Malema has launched personal, vitriolic sideswipes at Deputy Chief Justice Raymond Zondo, who is chairing the commission of inquiry, as well as at Gordhan. This is an attack on a legally-mandated institution, which points to corrupt politicians about whom uncomfortable truths are being unearthed.

Where are those moral, righteous voices who are so quick to write in when attacking softer targets like Muslims? Why are you silent? Be not like the stony sphinx, unmoved by all that is happening.

The vituperative opinions of Malema seem to get more exposure than the witnesses who have testified so far.

The findings of the “Great Bank Heist” report appear to have paled into insignificance.
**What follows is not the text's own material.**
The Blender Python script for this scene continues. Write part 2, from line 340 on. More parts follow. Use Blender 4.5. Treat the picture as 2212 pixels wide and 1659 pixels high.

The media landscape hogged by Malema is fast becoming a kind of epistemic free-for-all, in which “the pure truth” becomes a matter of perspective and agenda.

Where are the intelligentsia among us? Malema is fast becoming the orator-in-chief in the death of our democracy.

I feel as if I'm in that coffin that Malema is trying to bury. I'm being transported to an upside down hell, where assumptions and alignments that once firmly anchored our constitutional democracy are being turned inside out.

This has probably been the longest letter you've read from me so far, but circumstances compelled me to not hold back on my words. Thank you, if you've read through it all.

I, who have lived through and survived an odious history, am once again witness to ominous signs piling up. I'm witness to deep underground cracks and crevices between classes and races, which the age of reconciliation had so laboriously patched up, now breaking open again and deepening into abysses and chasms.

You ignore them at your own peril. I cannot.